> _Collected material_
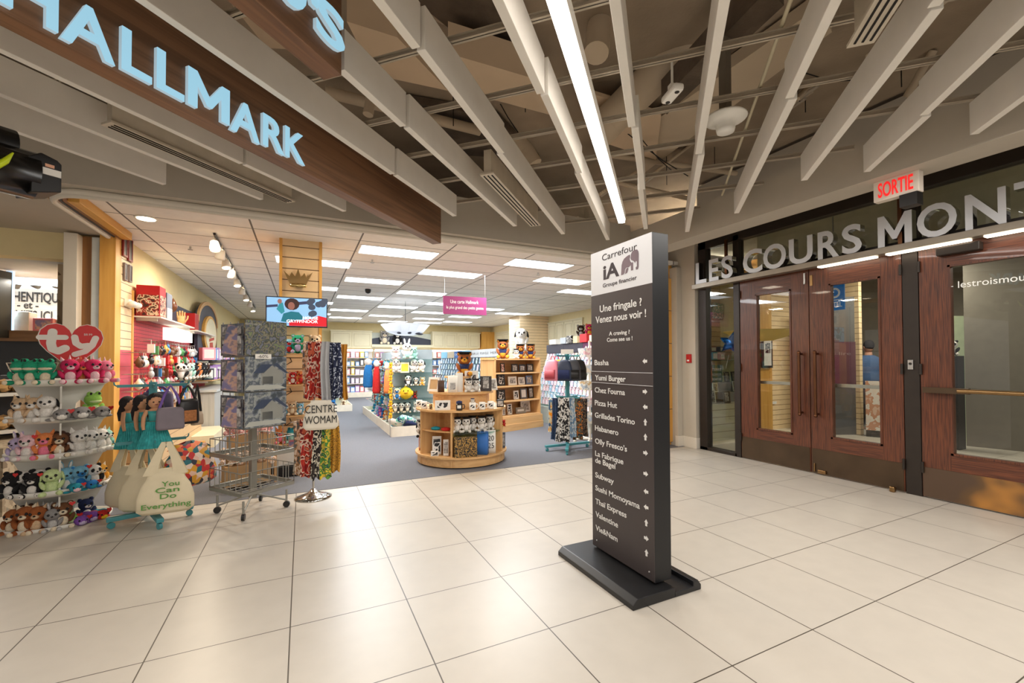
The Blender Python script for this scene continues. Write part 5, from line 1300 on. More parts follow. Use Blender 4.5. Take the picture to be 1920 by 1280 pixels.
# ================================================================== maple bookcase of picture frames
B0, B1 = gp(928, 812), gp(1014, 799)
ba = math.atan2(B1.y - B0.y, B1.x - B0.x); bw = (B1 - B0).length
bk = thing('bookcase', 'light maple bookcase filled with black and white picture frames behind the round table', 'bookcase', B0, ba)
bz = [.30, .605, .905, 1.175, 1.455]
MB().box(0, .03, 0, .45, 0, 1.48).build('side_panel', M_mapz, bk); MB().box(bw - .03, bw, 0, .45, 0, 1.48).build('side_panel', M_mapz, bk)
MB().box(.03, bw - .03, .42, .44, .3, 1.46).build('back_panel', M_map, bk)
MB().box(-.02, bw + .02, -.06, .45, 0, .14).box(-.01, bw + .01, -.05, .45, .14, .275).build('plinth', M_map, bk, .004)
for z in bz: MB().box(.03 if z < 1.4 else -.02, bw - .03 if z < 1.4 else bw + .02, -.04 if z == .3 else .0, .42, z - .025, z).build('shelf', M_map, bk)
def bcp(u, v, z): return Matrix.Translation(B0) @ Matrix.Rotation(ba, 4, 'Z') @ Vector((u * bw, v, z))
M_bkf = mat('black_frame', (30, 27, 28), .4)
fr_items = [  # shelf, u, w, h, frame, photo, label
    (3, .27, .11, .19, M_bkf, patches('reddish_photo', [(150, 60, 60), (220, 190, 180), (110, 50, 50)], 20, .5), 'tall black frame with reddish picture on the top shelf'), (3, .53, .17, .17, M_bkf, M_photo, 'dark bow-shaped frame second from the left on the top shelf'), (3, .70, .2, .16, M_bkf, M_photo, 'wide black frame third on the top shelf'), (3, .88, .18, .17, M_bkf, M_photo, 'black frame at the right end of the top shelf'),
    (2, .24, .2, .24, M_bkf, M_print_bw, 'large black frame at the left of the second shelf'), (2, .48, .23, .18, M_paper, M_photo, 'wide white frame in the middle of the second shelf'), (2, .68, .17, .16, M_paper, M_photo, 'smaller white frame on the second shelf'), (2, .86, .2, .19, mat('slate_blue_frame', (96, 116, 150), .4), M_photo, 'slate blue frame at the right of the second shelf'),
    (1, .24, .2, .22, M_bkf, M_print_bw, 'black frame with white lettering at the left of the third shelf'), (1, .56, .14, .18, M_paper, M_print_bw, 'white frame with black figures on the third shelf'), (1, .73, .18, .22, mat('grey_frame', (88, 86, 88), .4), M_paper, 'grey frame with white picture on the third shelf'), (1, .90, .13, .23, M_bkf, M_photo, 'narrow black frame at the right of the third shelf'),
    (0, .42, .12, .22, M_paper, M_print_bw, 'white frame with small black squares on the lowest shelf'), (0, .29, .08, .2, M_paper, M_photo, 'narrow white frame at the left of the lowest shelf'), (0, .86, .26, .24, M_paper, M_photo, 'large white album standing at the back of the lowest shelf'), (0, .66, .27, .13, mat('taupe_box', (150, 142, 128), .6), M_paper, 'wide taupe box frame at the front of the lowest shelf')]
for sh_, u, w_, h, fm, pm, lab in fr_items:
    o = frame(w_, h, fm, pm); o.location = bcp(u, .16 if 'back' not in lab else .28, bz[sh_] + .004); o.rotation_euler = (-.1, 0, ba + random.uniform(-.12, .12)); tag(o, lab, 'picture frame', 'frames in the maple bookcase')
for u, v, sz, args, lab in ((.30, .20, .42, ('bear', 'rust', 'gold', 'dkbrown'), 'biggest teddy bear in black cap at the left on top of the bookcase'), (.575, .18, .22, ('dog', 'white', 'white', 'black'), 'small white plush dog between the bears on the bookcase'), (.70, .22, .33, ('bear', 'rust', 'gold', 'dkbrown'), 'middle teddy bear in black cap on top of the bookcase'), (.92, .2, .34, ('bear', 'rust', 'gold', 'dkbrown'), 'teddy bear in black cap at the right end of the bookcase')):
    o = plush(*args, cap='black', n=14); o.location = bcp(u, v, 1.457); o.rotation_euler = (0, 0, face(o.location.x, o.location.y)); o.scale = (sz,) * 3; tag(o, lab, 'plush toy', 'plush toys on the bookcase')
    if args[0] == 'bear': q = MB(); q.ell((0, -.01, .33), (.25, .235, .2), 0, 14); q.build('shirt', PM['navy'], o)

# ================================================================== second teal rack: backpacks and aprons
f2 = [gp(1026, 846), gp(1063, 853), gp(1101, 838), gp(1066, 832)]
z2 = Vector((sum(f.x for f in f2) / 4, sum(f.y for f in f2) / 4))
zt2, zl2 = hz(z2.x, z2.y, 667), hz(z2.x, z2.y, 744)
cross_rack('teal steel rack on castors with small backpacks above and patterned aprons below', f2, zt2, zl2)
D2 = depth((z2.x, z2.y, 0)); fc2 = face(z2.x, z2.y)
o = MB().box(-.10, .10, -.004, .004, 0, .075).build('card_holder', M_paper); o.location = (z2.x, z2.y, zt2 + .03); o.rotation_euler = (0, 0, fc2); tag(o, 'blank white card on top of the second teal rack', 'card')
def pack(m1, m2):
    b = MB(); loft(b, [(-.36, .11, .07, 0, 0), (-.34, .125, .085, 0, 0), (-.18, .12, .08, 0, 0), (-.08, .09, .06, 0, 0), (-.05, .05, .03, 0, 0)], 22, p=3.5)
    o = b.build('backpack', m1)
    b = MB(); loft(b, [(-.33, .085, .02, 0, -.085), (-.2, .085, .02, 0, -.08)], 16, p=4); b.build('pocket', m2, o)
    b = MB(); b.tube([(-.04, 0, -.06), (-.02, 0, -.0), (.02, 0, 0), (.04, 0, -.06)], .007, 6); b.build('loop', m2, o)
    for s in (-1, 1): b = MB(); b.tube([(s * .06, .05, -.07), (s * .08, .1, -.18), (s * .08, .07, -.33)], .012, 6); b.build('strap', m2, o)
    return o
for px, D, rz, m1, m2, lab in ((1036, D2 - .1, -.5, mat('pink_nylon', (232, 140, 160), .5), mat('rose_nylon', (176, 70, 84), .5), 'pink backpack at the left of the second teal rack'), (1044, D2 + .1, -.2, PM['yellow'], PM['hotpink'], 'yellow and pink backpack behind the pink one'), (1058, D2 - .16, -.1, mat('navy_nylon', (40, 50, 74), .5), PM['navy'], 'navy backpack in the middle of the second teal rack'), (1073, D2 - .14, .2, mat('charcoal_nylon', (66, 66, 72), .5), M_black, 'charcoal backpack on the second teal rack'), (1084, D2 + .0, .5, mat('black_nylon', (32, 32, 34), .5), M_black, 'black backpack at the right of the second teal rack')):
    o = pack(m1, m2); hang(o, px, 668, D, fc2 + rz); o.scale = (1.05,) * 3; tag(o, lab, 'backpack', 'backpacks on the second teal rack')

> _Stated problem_
Copy every line above word for word and exclude the pictures.

> _Expected answer_
The Blender Python script for this scene continues. Write part 5, from line 1300 on. More parts follow. Use Blender 4.5. Take the picture to be 1920 by 1280 pixels.
# ================================================================== maple bookcase of picture frames
B0, B1 = gp(928, 812), gp(1014, 799)
ba = math.atan2(B1.y - B0.y, B1.x - B0.x); bw = (B1 - B0).length
bk = thing('bookcase', 'light maple bookcase filled with black and white picture frames behind the round table', 'bookcase', B0, ba)
bz = [.30, .605, .905, 1.175, 1.455]
MB().box(0, .03, 0, .45, 0, 1.48).build('side_panel', M_mapz, bk); MB().box(bw - .03, bw, 0, .45, 0, 1.48).build('side_panel', M_mapz, bk)
MB().box(.03, bw - .03, .42, .44, .3, 1.46).build('back_panel', M_map, bk)
MB().box(-.02, bw + .02, -.06, .45, 0, .14).box(-.01, bw + .01, -.05, .45, .14, .275).build('plinth', M_map, bk, .004)
for z in bz: MB().box(.03 if z < 1.4 else -.02, bw - .03 if z < 1.4 else bw + .02, -.04 if z == .3 else .0, .42, z - .025, z).build('shelf', M_map, bk)
def bcp(u, v, z): return Matrix.Translation(B0) @ Matrix.Rotation(ba, 4, 'Z') @ Vector((u * bw, v, z))
M_bkf = mat('black_frame', (30, 27, 28), .4)
fr_items = [  # shelf, u, w, h, frame, photo, label
    (3, .27, .11, .19, M_bkf, patches('reddish_photo', [(150, 60, 60), (220, 190, 180), (110, 50, 50)], 20, .5), 'tall black frame with reddish picture on the top shelf'), (3, .53, .17, .17, M_bkf, M_photo, 'dark bow-shaped frame second from the left on the top shelf'), (3, .70, .2, .16, M_bkf, M_photo, 'wide black frame third on the top shelf'), (3, .88, .18, .17, M_bkf, M_photo, 'black frame at the right end of the top shelf'),
    (2, .24, .2, .24, M_bkf, M_print_bw, 'large black frame at the left of the second shelf'), (2, .48, .23, .18, M_paper, M_photo, 'wide white frame in the middle of the second shelf'), (2, .68, .17, .16, M_paper, M_photo, 'smaller white frame on the second shelf'), (2, .86, .2, .19, mat('slate_blue_frame', (96, 116, 150), .4), M_photo, 'slate blue frame at the right of the second shelf'),
    (1, .24, .2, .22, M_bkf, M_print_bw, 'black frame with white lettering at the left of the third shelf'), (1, .56, .14, .18, M_paper, M_print_bw, 'white frame with black figures on the third shelf'), (1, .73, .18, .22, mat('grey_frame', (88, 86, 88), .4), M_paper, 'grey frame with white picture on the third shelf'), (1, .90, .13, .23, M_bkf, M_photo, 'narrow black frame at the right of the third shelf'),
    (0, .42, .12, .22, M_paper, M_print_bw, 'white frame with small black squares on the lowest shelf'), (0, .29, .08, .2, M_paper, M_photo, 'narrow white frame at the left of the lowest shelf'), (0, .86, .26, .24, M_paper, M_photo, 'large white album standing at the back of the lowest shelf'), (0, .66, .27, .13, mat('taupe_box', (150, 142, 128), .6), M_paper, 'wide taupe box frame at the front of the lowest shelf')]
for sh_, u, w_, h, fm, pm, lab in fr_items:
    o = frame(w_, h, fm, pm); o.location = bcp(u, .16 if 'back' not in lab else .28, bz[sh_] + .004); o.rotation_euler = (-.1, 0, ba + random.uniform(-.12, .12)); tag(o, lab, 'picture frame', 'frames in the maple bookcase')
for u, v, sz, args, lab in ((.30, .20, .42, ('bear', 'rust', 'gold', 'dkbrown'), 'biggest teddy bear in black cap at the left on top of the bookcase'), (.575, .18, .22, ('dog', 'white', 'white', 'black'), 'small white plush dog between the bears on the bookcase'), (.70, .22, .33, ('bear', 'rust', 'gold', 'dkbrown'), 'middle teddy bear in black cap on top of the bookcase'), (.92, .2, .34, ('bear', 'rust', 'gold', 'dkbrown'), 'teddy bear in black cap at the right end of the bookcase')):
    o = plush(*args, cap='black', n=14); o.location = bcp(u, v, 1.457); o.rotation_euler = (0, 0, face(o.location.x, o.location.y)); o.scale = (sz,) * 3; tag(o, lab, 'plush toy', 'plush toys on the bookcase')
    if args[0] == 'bear': q = MB(); q.ell((0, -.01, .33), (.25, .235, .2), 0, 14); q.build('shirt', PM['navy'], o)

# ================================================================== second teal rack: backpacks and aprons
f2 = [gp(1026, 846), gp(1063, 853), gp(1101, 838), gp(1066, 832)]
z2 = Vector((sum(f.x for f in f2) / 4, sum(f.y for f in f2) / 4))
zt2, zl2 = hz(z2.x, z2.y, 667), hz(z2.x, z2.y, 744)
cross_rack('teal steel rack on castors with small backpacks above and patterned aprons below', f2, zt2, zl2)
D2 = depth((z2.x, z2.y, 0)); fc2 = face(z2.x, z2.y)
o = MB().box(-.10, .10, -.004, .004, 0, .075).build('card_holder', M_paper); o.location = (z2.x, z2.y, zt2 + .03); o.rotation_euler = (0, 0, fc2); tag(o, 'blank white card on top of the second teal rack', 'card')
def pack(m1, m2):
    b = MB(); loft(b, [(-.36, .11, .07, 0, 0), (-.34, .125, .085, 0, 0), (-.18, .12, .08, 0, 0), (-.08, .09, .06, 0, 0), (-.05, .05, .03, 0, 0)], 22, p=3.5)
    o = b.build('backpack', m1)
    b = MB(); loft(b, [(-.33, .085, .02, 0, -.085), (-.2, .085, .02, 0, -.08)], 16, p=4); b.build('pocket', m2, o)
    b = MB(); b.tube([(-.04, 0, -.06), (-.02, 0, -.0), (.02, 0, 0), (.04, 0, -.06)], .007, 6); b.build('loop', m2, o)
    for s in (-1, 1): b = MB(); b.tube([(s * .06, .05, -.07), (s * .08, .1, -.18), (s * .08, .07, -.33)], .012, 6); b.build('strap', m2, o)
    return o
for px, D, rz, m1, m2, lab in ((1036, D2 - .1, -.5, mat('pink_nylon', (232, 140, 160), .5), mat('rose_nylon', (176, 70, 84), .5), 'pink backpack at the left of the second teal rack'), (1044, D2 + .1, -.2, PM['yellow'], PM['hotpink'], 'yellow and pink backpack behind the pink one'), (1058, D2 - .16, -.1, mat('navy_nylon', (40, 50, 74), .5), PM['navy'], 'navy backpack in the middle of the second teal rack'), (1073, D2 - .14, .2, mat('charcoal_nylon', (66, 66, 72), .5), M_black, 'charcoal backpack on the second teal rack'), (1084, D2 + .0, .5, mat('black_nylon', (32, 32, 34), .5), M_black, 'black backpack at the right of the second teal rack')):
    o = pack(m1, m2); hang(o, px, 668, D, fc2 + rz); o.scale = (1.05,) * 3; tag(o, lab, 'backpack', 'backpacks on the second teal rack')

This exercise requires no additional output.